Bring your pencils, papers, books

Don’t forget your calculator

You won’t get any dirty looks

Be your own Motivator

Let’s not swear or be rude

Let’s work hard while we are here

Don’t give anyone ATTITUDE

Math shouldn’t cause you to shed a tear

One thing I was going to play with this summer is to begin to write raps for classroom use. Maybe this might be one?


Summer Vaca Day 1 and Reflecting on This Last Year

Posted on June 19th, 2014

In the spirit of open practice, I’m going to blog this summer about my HS classroom. If anyone besides a bot is reading this, feel free to leave a comment/suggestions.

The first day of summer break. It was a late night last night. We drove 90 minutes both ways to go see a monster <link>. It was an entertaining show if you are in the area over the next couple of weeks.


Reflecting back on this last school year:

All of my dual enrollment courses went great. We covered the material that we needed and 15 students out of 18  registered earned transferable grades. These 18 students represented 1/2 of the students who were eligible to register for pc, statistics and calculus as dual enrollment students. I’d like to improve on this for 2014-2015. I get to have one of my own children in AP Calculus this next year. Her cohort seems to be a great bunch of hard working students so it should be fun. I also implemented in my Statistics sections and that went well and the majority of students left an evaluation saying they favored it. I am expanding this next year to include my calculus course. My precalculus course uses this textbook <link> and


What am I going to do this summer? Besides my online cc courses, which are 1/3 over already!

After 26 years of classroom management that worked for most students, but not for all, I am going to work on improving my classroom climate. It was a tough year with one out of control class and one that marginally pulled it together.

How am I going to do this? I started reading Marzano’s Classroom Management that works <link>.  Chapter 1 deals with statistical significance and why improving teacher quality is important. Chapter 2 deals with setting classroom rule and procedures. This seems similar to what Wong wrote <link>. I truly believe that I am good at establishing rules and procedures. I don’t think this is the problem. I did have one student tell me that I have no follow through. It will be interesting to see what Marzano has for suggestions to help me there.
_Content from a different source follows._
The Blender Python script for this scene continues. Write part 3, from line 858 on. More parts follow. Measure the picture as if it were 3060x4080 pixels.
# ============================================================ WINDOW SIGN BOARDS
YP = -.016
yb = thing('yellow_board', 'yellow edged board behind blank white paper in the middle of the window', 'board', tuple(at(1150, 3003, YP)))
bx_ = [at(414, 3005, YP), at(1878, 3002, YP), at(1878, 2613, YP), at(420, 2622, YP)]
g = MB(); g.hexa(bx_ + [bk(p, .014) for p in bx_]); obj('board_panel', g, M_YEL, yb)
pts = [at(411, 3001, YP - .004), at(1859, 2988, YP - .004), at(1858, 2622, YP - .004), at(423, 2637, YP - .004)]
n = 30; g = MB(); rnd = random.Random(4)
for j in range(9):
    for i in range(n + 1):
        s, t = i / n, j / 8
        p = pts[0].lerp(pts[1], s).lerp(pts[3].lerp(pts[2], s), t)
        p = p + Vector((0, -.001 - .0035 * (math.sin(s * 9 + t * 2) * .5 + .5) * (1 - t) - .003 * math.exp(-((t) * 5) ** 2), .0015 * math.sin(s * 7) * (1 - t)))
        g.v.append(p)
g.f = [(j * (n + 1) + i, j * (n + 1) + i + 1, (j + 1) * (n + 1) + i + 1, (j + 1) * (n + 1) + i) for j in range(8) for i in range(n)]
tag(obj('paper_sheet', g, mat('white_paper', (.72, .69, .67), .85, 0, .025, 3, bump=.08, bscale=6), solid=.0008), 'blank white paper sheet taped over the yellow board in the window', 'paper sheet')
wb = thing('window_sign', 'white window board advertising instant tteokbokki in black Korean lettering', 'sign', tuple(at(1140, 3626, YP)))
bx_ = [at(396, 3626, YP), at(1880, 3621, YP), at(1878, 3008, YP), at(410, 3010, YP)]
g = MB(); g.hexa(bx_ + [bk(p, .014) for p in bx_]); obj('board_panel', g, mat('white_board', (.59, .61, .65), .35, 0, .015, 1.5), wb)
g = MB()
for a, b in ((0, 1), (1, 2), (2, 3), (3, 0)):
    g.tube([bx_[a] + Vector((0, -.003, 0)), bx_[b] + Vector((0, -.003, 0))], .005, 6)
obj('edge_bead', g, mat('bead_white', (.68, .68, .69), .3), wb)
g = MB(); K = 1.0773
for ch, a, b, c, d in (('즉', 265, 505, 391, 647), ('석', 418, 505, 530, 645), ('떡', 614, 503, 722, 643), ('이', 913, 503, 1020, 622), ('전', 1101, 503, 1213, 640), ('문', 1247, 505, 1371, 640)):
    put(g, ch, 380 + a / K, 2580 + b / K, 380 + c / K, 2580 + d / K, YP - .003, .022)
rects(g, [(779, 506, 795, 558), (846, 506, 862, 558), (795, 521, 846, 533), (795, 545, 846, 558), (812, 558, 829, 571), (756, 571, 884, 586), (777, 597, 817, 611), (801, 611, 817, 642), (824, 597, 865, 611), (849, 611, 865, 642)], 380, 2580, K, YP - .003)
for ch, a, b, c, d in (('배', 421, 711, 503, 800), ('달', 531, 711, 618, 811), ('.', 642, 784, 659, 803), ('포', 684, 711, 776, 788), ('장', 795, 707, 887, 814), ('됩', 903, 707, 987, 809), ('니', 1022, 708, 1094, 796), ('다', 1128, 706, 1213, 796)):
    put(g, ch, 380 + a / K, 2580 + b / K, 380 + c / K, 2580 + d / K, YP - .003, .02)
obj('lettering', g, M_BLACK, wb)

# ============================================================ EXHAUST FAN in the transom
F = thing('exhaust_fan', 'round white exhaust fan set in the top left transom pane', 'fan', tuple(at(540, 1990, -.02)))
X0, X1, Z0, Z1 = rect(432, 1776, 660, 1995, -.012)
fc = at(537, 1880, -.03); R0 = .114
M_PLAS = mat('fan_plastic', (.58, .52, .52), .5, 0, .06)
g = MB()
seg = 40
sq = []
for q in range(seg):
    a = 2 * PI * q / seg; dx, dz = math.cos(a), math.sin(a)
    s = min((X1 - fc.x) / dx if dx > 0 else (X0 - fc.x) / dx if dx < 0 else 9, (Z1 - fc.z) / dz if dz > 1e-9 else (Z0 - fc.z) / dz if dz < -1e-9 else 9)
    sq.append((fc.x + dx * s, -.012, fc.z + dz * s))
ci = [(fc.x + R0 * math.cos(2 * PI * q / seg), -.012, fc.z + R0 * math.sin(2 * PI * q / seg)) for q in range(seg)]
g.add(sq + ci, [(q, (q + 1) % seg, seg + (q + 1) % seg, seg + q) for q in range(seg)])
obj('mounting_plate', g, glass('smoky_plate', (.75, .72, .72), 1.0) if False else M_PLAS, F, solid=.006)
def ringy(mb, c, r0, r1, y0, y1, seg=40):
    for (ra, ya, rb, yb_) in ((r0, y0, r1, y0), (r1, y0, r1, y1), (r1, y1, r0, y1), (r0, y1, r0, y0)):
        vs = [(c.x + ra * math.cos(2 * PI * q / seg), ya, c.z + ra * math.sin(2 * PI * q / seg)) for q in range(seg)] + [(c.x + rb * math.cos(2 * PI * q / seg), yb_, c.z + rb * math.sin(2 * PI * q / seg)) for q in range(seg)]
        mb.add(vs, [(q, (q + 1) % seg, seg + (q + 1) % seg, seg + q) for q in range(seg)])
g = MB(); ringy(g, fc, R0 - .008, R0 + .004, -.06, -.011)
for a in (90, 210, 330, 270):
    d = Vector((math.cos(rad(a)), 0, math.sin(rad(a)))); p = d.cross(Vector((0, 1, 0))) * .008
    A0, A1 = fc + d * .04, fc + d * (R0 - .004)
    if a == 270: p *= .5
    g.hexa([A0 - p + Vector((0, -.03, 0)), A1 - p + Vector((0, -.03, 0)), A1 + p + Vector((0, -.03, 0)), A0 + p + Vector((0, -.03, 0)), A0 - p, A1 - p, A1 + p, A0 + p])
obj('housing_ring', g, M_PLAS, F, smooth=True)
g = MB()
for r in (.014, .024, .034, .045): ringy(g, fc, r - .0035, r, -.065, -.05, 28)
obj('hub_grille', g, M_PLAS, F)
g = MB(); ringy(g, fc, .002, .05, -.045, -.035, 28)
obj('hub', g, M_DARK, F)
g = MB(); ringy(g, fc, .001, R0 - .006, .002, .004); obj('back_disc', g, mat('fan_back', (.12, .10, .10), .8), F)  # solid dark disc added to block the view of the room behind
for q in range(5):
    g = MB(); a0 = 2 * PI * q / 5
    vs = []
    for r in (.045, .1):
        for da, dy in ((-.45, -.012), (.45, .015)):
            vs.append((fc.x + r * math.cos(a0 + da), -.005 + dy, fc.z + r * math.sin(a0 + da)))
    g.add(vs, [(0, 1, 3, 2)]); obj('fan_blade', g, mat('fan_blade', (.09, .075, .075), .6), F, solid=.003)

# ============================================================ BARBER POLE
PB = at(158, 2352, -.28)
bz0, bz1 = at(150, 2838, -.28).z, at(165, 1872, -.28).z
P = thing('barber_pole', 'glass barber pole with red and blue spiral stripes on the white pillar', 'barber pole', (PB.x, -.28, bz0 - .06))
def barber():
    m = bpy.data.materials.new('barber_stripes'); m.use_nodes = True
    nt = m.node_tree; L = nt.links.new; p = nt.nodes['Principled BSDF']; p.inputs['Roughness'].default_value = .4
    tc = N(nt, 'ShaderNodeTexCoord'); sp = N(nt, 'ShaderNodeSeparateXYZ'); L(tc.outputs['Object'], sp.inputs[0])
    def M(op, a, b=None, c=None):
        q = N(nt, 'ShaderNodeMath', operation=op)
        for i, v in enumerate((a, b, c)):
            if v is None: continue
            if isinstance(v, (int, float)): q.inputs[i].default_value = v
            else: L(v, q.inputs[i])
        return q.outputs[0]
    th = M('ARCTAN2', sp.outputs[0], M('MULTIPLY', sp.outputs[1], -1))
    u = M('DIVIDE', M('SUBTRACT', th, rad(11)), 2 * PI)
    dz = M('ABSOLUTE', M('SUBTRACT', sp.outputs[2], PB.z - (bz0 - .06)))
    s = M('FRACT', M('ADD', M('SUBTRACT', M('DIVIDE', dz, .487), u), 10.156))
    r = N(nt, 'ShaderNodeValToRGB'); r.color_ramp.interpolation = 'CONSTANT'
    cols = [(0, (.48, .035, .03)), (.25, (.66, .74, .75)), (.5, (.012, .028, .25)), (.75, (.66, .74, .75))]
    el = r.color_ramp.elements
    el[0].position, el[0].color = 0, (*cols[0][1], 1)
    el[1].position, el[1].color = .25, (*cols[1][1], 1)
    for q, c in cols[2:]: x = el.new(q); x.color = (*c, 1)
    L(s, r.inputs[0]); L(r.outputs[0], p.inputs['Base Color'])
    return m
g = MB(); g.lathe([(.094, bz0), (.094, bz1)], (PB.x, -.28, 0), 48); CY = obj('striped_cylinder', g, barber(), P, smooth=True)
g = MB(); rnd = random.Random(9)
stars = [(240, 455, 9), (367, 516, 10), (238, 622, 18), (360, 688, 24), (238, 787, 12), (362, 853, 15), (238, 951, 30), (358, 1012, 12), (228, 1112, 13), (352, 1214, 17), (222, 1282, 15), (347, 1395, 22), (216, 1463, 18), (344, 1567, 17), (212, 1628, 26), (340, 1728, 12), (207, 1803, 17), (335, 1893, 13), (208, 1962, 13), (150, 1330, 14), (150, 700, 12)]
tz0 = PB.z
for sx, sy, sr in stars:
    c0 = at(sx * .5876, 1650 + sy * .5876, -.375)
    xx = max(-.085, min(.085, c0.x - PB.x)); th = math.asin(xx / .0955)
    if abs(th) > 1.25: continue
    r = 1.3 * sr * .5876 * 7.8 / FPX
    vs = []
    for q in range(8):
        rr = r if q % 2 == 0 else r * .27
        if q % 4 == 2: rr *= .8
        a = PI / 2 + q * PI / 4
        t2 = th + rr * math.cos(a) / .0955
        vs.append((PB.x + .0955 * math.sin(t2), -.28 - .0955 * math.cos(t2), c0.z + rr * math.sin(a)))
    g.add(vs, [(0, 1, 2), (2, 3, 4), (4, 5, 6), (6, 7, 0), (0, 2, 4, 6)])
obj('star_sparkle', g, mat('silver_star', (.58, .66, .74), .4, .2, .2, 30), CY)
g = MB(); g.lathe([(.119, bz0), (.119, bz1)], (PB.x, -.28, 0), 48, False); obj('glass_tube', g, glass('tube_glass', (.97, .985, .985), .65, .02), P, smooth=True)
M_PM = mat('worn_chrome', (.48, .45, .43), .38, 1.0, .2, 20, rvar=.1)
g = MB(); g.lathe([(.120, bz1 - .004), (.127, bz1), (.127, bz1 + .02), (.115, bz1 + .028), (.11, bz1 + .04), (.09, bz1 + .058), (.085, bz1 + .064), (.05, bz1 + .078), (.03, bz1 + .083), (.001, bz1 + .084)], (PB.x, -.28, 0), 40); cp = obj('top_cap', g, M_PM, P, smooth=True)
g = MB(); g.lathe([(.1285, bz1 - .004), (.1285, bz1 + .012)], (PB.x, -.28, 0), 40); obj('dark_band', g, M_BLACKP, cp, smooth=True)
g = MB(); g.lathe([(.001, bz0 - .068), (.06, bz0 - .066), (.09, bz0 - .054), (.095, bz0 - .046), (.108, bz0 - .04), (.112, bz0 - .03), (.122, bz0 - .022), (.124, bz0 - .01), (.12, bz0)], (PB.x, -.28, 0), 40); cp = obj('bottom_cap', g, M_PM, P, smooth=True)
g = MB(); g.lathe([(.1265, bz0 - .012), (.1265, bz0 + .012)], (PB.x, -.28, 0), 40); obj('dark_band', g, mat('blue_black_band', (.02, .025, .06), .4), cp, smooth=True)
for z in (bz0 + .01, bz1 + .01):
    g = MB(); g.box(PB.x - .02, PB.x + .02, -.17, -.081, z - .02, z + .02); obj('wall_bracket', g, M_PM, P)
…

One last comment for today: It is interesting reading one of these classroom management books after so many years of teaching. Seeing what I am doing and doing well and remembering about things I should be doing but have forgotten about is sobering. If I am going to keep doing this job, and I want to keep at it for several more years, I need to get this under control.

Enough for today. The “Honey do” list is calling.

Searching, Sharing and Building a PLN

Posted on July 28th, 2012

I finished the Google Power Searching course just about the time Digifoot12 Week 4 began with the focus being searching and vetting the value of web sites. I’ve also been searching on Twitter to see what is of value on that network.  I came across the hashtag #made4math. It appears to be a way for people to share cool things they’ve made for their classrooms or for conducting math classes. Some are sharing cool activities.

This got me thinking, remembering one of the best PD days I’ve spent in the 24 years I’ve been teaching. Vermont ASCD ran a workshop with Nanci Smith, a math teacher from Arizona. Her shtick was differentiated instruction/assessment. I walked away with more good ideas from that day than any training before or since.

To connect these two ideas I have running through my head this week, I decided to make a “cool activity” to share on #made4math Monday this next week.

One activity I learned about was to take a plain old boring worksheet and create a crazy puzzle for students to work cooperatively and solve. I drew a set of 16 2” squares arraigned in a 4 by 4 grid PDF . I used Kutasoft to generate a bunch of problems with the corresponding answers on simplifying exponential expressions. I cut them out and arraigned them on the grid PDF.

I run about 6-12 copies depending on how many groups I want. On each copy I’ll write a letter on the middle of each square. The way I get the letters is to open any book and grab the first letter in each paragraph, just make sure for your sake that each square has a different letter.

Make a copy of each before you do anything else. This is your answer key.  If you are going to do this in multiple sections, remember to make copies for the other sections

I use the same puzzle, just have different letters on each copy. They kids think they have different puzzles which gets them working and not just copying the next group/table.

Then carefully cut out the squares. A paper cutter works best.  Place each set of 16 in an envelope.

Hand them out to students. Tell them to match up the exercise with the answers and when they are done they will have a 4 by 4 square. Notice I added distractors around the outside.

Some students don’t want to participate. I give them the plan odd hand out. I’d share that here but I’m not sure of Kutasoft’s rules on sharing the handouts made with their software. They do have free ones available at their web site.

Using the Kutasoft and cut and paste is a new direction. I typically write these out by hand. Here is one I made last year for a group of students that needed review with percentages. PDF Is using Kutasoft better? I don’t know, it took a lot longer to create.

I hope I’ve explained this well enough. Give a yell if you don’t understand something.